Question

Which step would be the rate-determining step?

The entire reaction is

`H_2 + I_2 -> 2HI`

and the rate law is `"rate" = k[H_2][I_2]`. The overall order for this 2, but none of these steps have a molecularity of 2.

I'd appreciate some help!

Answer 1

Well, the first step generates `"I"(g)`, which is used in the second step. `"I"_2(g)` is quite stable compared to `"I"(g)`, and needs light to become `"I"(g)`.

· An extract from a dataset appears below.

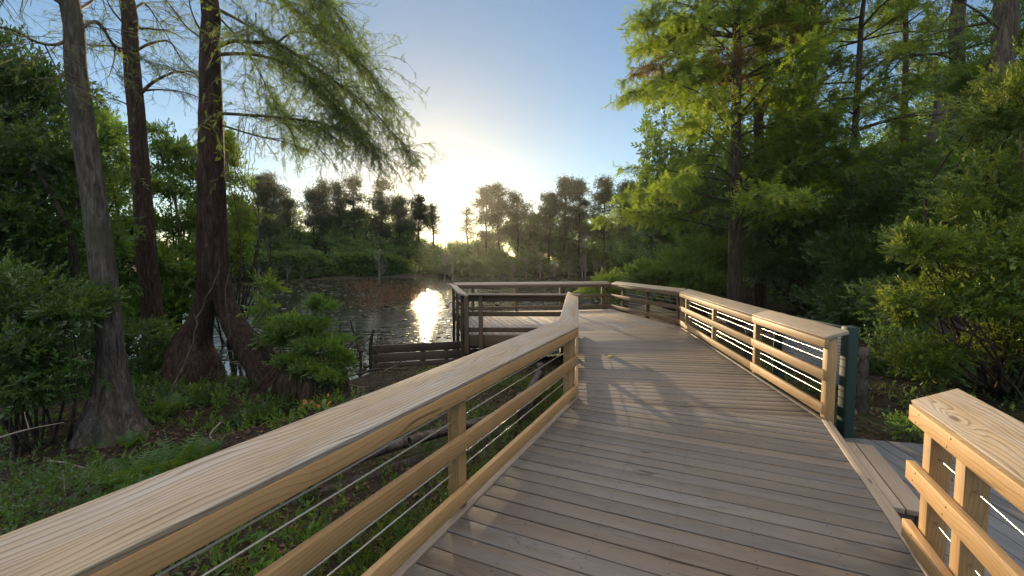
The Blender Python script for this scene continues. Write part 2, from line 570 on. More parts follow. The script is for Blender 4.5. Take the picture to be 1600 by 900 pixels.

I would say that the second step is slow, but that it is due to not enough `"I"(g)` available as a result of not enough `"I"_2(g)` bonds cleaved.

---

But let's suppose it was just the second step, because it contains `"H"_2` as one of the reactants. Then the initially proposed rate law becomes:

`r(t) = k_2[I]^2[H_2]`

However, `"I"` is an intermediate and `[I]` must be replaced with `[I_2]`, since `"I"_2` is the other reactant. Now, step 1 is incorrectly written. It must be an equilibrium to agree with the proposed rate law...

`"I"_2(g) stackrel(k_1" ")(rightleftharpoons) 2"I"(g)`
`""^(" "" "" "k_(-1))`

`2"I"(g) + "H"_2(g) stackrel(k_2" ")(->) "H"_2"I"_2(g)`

`"H"_2"I"_2(g) stackrel(k_3" ")(->) 2"HI"(g)`

Then if we assume the fast equilibrium approximation, we get the equilibrium expression to be:

`r_1(t) = k_1[I_2] = r_(-1)(t) = k_(-1)[I]^2`

`=> K -= k_1/(k_(-1)) = ([I]^2)/([I_2])`

As a result,

`[I]^2 = k_1/(k_(-1))[I_2]`

And this gives:

`color(blue)(r(t) = (k_2k_1)/(k_(-1))[I_2][H_2])`

And this agrees with the proposed rate law, where `k = (k_2k_1)/(k_(-1))`.